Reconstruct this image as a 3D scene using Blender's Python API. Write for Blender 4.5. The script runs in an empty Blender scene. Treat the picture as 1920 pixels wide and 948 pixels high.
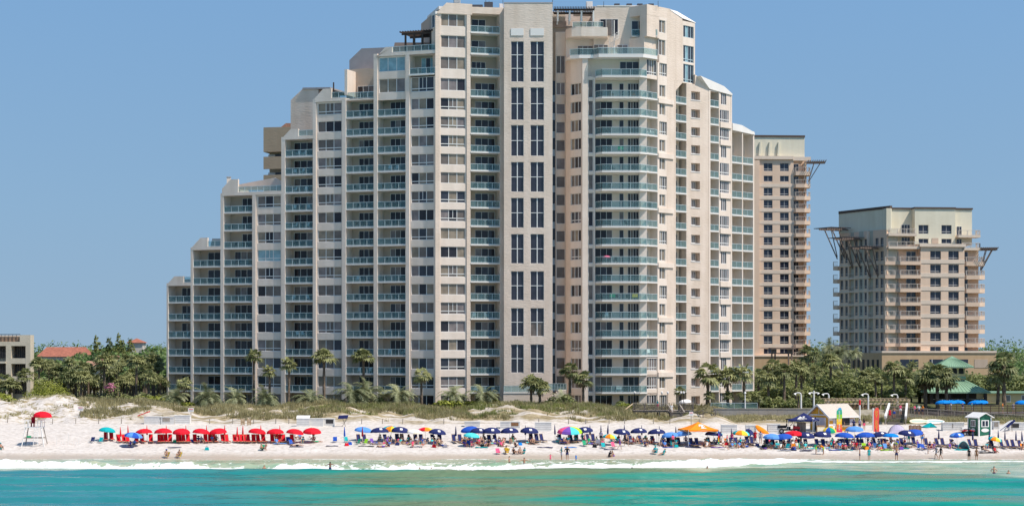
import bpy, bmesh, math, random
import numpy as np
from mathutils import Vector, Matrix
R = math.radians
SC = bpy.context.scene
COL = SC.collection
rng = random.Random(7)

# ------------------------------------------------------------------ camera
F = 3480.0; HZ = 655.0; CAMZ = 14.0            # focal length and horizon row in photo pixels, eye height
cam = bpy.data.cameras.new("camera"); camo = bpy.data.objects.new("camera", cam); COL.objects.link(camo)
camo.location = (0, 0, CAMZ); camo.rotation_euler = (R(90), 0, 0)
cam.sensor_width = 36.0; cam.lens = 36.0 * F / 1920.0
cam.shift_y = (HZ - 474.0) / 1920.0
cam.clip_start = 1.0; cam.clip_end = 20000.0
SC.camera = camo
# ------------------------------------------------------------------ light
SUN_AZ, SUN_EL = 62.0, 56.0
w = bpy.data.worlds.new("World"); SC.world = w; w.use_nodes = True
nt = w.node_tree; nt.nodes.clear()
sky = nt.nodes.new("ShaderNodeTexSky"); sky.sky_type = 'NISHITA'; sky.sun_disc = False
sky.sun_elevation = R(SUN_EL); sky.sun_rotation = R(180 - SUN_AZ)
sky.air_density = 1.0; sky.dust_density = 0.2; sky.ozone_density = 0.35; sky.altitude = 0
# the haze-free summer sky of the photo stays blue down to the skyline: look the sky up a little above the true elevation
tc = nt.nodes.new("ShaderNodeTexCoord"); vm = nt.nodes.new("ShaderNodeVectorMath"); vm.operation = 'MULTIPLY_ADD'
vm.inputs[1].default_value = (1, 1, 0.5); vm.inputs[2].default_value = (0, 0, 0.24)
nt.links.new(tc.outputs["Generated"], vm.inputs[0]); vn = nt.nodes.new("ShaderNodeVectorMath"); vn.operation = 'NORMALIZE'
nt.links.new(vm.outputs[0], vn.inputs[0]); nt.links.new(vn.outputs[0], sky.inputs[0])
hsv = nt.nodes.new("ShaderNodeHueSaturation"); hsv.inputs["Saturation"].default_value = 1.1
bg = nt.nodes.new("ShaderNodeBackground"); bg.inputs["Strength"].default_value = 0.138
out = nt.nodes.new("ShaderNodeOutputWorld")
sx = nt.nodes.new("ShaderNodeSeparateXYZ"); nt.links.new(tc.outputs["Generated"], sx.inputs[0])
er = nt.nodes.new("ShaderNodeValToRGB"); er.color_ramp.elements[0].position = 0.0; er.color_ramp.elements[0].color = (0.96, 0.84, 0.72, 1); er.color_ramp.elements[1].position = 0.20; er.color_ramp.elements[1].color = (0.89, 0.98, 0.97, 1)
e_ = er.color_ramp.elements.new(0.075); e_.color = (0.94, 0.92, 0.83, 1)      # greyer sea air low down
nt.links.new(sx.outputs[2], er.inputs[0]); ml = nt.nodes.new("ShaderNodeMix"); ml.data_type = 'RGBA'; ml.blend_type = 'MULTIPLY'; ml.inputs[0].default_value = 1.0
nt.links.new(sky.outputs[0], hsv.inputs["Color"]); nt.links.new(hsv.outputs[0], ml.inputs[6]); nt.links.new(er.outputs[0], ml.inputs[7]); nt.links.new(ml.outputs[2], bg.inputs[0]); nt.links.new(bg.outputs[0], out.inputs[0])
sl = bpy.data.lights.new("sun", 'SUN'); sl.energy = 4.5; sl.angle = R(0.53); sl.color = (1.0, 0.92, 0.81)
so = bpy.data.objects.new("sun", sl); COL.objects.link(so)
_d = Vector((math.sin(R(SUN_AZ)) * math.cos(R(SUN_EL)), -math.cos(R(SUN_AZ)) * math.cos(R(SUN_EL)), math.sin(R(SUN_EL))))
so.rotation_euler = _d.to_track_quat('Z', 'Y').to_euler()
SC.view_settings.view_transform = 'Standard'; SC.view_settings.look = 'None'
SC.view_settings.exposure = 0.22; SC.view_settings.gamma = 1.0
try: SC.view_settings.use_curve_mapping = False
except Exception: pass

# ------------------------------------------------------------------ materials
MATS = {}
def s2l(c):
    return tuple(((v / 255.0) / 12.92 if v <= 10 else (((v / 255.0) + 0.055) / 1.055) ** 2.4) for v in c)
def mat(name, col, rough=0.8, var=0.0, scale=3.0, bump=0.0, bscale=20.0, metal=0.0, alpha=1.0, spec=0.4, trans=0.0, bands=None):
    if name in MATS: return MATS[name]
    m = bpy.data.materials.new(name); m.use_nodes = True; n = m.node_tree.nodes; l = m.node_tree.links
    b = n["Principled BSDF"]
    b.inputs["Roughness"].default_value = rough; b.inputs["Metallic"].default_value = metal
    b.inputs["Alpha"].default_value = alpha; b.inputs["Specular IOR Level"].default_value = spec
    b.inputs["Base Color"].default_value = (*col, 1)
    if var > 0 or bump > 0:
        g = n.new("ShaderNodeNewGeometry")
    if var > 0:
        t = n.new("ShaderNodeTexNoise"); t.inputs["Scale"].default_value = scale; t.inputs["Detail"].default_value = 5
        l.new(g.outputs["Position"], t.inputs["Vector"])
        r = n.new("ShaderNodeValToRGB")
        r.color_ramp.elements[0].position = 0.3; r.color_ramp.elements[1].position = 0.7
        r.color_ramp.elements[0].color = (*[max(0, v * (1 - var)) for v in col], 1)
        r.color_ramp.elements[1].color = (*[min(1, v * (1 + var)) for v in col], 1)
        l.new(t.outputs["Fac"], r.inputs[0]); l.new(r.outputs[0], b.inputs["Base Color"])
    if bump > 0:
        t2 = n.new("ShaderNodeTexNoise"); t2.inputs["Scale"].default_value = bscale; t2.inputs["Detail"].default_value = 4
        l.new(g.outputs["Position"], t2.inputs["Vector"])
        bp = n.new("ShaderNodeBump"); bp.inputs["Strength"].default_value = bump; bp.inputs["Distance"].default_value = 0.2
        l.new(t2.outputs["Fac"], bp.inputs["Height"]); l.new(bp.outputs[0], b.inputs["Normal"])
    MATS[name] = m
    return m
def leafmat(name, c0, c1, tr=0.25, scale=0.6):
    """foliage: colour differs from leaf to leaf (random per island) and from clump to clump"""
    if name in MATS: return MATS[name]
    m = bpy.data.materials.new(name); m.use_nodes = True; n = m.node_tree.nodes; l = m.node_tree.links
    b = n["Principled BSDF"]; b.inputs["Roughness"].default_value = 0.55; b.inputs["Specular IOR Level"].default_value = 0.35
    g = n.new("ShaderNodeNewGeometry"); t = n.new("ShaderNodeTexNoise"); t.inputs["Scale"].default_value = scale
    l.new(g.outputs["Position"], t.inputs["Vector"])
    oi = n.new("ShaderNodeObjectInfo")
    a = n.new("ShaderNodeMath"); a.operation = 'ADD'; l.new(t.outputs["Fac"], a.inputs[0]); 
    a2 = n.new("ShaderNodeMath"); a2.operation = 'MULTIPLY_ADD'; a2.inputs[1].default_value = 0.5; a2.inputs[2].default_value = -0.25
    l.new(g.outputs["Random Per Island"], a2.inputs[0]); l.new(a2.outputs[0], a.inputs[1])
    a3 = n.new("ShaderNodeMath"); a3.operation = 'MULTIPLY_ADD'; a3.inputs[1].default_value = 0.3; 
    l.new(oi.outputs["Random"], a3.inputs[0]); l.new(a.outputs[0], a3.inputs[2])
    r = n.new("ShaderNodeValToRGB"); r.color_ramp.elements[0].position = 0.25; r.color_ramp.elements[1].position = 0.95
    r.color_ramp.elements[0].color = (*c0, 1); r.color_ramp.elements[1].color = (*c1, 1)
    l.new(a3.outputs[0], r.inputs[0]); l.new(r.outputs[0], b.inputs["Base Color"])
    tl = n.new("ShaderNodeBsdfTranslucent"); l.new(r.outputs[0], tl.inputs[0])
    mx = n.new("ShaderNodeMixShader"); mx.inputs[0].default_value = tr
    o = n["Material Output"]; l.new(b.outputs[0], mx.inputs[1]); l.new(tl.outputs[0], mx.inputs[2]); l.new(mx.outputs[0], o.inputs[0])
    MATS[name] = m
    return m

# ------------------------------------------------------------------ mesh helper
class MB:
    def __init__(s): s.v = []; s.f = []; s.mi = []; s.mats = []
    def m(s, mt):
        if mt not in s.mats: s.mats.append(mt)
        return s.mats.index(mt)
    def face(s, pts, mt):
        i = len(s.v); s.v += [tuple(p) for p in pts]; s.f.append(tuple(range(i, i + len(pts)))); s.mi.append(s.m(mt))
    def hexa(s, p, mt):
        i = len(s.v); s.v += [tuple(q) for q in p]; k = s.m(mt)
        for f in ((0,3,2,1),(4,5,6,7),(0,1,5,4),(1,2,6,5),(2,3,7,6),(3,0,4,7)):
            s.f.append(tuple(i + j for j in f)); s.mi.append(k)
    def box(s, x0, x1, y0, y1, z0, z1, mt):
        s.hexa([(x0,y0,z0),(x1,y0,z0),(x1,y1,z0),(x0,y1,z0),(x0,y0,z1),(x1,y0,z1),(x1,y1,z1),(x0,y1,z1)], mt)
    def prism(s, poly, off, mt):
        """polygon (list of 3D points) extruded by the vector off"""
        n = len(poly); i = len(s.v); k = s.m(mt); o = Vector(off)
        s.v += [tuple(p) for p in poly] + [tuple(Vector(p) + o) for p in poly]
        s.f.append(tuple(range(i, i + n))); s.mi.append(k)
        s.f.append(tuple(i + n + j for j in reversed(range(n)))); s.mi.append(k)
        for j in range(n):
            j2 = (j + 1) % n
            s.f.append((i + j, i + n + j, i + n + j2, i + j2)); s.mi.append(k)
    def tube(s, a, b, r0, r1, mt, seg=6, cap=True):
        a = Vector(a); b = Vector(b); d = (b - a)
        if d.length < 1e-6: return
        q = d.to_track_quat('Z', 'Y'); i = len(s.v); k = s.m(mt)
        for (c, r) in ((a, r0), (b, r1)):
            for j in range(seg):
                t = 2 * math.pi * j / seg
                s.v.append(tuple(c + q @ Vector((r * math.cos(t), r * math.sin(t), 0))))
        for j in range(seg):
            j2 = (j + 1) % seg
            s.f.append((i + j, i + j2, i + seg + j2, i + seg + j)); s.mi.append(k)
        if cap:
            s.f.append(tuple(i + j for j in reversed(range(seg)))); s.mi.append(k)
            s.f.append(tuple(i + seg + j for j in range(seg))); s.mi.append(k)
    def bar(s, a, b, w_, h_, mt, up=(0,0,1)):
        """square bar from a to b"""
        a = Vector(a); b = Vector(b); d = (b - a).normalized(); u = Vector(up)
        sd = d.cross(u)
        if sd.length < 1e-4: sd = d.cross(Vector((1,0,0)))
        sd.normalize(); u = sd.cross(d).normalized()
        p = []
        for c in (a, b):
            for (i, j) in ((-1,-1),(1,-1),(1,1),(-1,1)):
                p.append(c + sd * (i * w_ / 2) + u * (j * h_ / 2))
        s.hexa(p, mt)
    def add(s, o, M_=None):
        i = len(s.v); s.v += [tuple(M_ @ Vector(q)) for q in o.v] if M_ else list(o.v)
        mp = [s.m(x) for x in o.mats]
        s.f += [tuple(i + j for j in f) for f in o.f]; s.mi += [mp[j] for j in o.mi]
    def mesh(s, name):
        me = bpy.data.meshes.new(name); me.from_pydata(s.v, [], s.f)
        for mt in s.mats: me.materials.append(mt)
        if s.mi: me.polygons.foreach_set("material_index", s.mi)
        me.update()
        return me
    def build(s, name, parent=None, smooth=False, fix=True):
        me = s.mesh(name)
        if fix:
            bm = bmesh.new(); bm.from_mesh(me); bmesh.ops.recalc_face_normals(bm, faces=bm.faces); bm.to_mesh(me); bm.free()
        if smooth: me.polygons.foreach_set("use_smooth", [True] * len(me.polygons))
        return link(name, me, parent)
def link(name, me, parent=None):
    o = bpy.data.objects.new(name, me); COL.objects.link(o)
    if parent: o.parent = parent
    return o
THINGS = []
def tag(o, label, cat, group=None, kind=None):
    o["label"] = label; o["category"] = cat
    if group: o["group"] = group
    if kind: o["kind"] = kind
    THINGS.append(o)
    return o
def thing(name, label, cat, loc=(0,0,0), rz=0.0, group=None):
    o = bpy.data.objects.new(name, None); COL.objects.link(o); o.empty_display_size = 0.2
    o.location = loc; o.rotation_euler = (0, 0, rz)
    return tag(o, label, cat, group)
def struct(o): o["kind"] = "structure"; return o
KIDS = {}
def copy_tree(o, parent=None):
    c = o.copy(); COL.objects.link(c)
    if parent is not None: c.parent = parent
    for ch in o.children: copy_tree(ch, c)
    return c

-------

● SHORT EXERCISE
Repeat the lines above, starting at the first and stopping after the line that holds "rng = random.Random(7)", with the pictures left out.

● RESULT OF THE EXERCISE
Reconstruct this image as a 3D scene using Blender's Python API. Write for Blender 4.5. The script runs in an empty Blender scene. Treat the picture as 1920 pixels wide and 948 pixels high.
import bpy, bmesh, math, random
import numpy as np
from mathutils import Vector, Matrix
R = math.radians
SC = bpy.context.scene
COL = SC.collection
rng = random.Random(7)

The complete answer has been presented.